Benchmark (Phoronix): FreeBSD 9.0-RC2 vs. Oracle Linux 6.1
Server
Tom Evans
tevans.uk at googlemail.com
Wed Dec 21 13:28:16 UTC 2011
On Wed, Dec 21, 2011 at 1:16 PM, Randy Schultz <schulra at earlham.edu> wrote:
> On Tue, 20 Dec 2011, Matthew Tippett spaketh thusly:
>
> -}There are still possible issues with those benchmarks. The Xeon has known
> -}problems scaling from 6 to 12 cores (well enabling the hyperthreading), so you
> -}may find that some platforms are penalized in performance if HT is turned on.
> -}See the scaling that Phoronix has done in
> -}
> -}http://openbenchmarking.org/result/1112166-AR-1112153AR03
> -}
> -}Most systems are good with scaling on real cores, the hyperthreading (and for
> -}that matter the Bulldozer thread affinity) can really break performance.
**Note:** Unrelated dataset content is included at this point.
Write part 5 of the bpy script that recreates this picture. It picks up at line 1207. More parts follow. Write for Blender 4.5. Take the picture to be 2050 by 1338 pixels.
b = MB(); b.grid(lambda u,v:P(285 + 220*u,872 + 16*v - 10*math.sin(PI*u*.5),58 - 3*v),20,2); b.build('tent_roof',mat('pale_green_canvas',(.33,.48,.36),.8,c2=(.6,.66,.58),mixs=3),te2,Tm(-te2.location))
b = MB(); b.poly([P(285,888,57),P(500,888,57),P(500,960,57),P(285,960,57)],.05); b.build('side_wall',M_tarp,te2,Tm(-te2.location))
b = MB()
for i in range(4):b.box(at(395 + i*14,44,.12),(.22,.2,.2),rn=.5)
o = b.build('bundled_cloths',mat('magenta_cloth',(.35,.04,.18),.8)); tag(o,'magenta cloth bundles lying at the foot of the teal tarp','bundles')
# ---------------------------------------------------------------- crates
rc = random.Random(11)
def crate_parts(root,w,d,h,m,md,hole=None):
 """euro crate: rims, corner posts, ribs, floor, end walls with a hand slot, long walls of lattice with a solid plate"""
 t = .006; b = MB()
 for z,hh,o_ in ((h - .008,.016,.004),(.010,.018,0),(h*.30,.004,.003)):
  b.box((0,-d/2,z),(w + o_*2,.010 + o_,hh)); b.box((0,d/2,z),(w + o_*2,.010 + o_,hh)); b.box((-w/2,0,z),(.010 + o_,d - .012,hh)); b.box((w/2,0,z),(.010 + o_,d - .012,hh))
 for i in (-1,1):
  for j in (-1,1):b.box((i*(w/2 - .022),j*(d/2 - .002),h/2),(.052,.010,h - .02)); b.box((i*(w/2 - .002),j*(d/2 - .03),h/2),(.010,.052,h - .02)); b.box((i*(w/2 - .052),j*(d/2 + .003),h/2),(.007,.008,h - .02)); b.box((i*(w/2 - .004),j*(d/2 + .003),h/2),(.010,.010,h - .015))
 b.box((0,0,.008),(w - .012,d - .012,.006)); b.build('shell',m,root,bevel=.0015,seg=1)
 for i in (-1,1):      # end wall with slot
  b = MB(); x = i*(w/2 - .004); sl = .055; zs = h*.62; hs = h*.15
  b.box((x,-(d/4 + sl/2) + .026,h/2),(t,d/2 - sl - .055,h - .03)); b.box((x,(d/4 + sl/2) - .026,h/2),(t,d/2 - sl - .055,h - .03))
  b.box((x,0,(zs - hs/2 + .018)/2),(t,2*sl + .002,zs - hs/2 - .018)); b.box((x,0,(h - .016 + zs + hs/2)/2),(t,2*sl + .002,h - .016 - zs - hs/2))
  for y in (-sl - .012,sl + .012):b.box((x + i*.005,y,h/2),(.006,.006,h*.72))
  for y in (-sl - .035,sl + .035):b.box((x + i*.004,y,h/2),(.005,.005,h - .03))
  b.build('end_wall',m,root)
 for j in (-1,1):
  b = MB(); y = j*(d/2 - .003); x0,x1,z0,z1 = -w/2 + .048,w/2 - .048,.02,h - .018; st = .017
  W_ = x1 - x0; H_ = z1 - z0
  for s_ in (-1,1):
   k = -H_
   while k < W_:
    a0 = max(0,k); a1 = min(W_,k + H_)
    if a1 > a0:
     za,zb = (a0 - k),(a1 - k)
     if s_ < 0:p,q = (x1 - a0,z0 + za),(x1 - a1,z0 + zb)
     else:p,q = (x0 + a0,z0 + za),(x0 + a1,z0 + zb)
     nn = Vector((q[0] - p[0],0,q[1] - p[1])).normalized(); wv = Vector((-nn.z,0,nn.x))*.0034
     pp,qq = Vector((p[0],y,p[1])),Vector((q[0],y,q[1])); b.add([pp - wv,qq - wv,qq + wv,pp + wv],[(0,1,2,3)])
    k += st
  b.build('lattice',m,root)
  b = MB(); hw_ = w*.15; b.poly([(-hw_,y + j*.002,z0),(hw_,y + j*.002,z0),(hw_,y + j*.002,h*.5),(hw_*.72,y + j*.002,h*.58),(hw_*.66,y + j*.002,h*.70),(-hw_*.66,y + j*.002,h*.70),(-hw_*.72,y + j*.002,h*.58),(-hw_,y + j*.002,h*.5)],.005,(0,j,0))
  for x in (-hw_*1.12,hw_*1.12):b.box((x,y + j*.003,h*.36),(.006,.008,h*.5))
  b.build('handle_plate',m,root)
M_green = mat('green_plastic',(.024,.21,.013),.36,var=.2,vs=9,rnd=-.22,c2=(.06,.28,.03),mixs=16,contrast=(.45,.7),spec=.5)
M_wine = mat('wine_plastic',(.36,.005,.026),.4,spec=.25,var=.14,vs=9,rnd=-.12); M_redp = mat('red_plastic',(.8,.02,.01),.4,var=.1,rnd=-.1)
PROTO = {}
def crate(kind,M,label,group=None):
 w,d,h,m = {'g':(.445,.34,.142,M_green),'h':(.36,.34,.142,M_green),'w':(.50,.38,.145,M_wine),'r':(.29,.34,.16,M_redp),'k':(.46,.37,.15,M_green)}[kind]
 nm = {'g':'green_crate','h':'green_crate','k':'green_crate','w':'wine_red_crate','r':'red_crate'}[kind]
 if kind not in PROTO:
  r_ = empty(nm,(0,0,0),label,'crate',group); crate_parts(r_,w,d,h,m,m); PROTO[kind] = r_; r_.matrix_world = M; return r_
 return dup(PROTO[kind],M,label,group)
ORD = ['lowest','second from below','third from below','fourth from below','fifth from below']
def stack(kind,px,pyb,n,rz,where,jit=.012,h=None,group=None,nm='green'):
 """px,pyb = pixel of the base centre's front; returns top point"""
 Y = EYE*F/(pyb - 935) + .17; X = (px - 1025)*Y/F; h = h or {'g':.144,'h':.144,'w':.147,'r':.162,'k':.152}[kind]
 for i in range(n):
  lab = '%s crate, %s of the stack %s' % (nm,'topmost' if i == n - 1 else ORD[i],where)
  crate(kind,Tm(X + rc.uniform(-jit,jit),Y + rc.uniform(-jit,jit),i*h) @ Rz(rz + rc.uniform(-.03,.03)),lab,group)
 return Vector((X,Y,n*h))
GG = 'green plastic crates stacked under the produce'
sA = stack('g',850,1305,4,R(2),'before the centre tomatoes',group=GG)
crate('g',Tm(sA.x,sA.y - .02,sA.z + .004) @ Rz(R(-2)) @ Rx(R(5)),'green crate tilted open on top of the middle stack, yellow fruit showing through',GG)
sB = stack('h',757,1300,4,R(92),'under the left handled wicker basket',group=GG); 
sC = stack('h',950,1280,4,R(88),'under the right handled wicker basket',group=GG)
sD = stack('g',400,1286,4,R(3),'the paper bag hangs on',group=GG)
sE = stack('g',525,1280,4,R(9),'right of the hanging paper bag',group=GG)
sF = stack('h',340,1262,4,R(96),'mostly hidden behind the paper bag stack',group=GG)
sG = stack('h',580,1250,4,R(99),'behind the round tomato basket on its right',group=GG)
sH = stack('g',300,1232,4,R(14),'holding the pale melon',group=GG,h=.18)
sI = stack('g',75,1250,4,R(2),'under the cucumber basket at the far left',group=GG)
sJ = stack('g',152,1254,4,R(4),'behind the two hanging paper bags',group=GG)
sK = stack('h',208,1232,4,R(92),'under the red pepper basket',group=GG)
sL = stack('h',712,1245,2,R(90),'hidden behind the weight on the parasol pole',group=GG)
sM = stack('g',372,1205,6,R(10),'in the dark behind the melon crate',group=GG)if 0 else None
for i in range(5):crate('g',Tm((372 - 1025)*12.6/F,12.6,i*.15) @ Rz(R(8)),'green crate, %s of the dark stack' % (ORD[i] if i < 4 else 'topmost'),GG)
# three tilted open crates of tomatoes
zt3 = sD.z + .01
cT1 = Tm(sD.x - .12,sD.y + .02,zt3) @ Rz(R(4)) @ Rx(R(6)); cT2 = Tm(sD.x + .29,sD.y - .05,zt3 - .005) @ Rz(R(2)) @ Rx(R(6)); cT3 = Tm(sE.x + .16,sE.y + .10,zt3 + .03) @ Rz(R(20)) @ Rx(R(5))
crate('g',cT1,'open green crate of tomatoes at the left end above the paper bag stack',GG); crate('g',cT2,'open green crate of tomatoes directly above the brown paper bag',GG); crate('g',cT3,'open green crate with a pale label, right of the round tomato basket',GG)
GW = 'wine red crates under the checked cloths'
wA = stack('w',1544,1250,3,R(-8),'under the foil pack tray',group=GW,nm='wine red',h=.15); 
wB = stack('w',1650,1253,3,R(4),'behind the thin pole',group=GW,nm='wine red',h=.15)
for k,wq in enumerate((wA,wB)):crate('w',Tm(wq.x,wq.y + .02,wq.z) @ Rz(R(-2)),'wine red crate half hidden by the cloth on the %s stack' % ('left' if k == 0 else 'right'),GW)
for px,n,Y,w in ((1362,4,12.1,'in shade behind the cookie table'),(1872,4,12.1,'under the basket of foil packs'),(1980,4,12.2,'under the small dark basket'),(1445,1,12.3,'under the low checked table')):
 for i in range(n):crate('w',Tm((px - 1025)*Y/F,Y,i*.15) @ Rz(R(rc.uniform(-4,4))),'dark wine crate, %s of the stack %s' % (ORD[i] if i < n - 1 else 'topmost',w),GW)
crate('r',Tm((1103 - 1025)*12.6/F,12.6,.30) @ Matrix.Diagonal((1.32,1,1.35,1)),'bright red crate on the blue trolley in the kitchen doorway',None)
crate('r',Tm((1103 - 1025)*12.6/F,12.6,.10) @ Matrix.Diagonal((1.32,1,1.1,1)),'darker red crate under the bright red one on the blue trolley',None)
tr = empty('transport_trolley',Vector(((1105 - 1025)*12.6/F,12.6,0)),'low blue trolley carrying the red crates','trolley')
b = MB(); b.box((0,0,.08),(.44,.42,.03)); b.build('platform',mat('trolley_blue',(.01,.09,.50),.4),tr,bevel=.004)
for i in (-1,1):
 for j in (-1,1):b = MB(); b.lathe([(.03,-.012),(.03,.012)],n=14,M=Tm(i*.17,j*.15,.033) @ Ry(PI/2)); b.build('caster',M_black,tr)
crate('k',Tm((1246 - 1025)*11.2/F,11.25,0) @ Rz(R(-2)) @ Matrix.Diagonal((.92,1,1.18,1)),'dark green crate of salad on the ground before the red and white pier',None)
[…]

> -}Different platforms have different behaviours. Benchmarking is a mucky
> -}business..
>
> This brings up a good point. While I don't have any hard #'s, I suspect the
> vast majority of SA's do not have/spend much time tweaking this and tuning that.
> Order the box, drop the OS on it, install needed bits and go. Saying "oh for
> app X you need to tune these sysctl's", while it may be entirely true, kinda
> throws things out the window. It seems that once one starts down that slippery
> slope, it merely becomes a game of how much time to you have to "tune 1 more
> thing". ;> I think Phoronix has the right idea of just grabbing a stock box
> and not looking into what needs to be tweaked for a specific app.
>
I think that a good SA will at least consider how drives are arranged.
We don't just slap ZFS on a single disk and expect magic to happen, we
consider how write heavy a system will be and consider a dedicated
ZIL, we consider what proportion of files will be re-read and how much
application memory will be required and adjust ARC and L2ARC
accordingly. Tuning and foresight are important.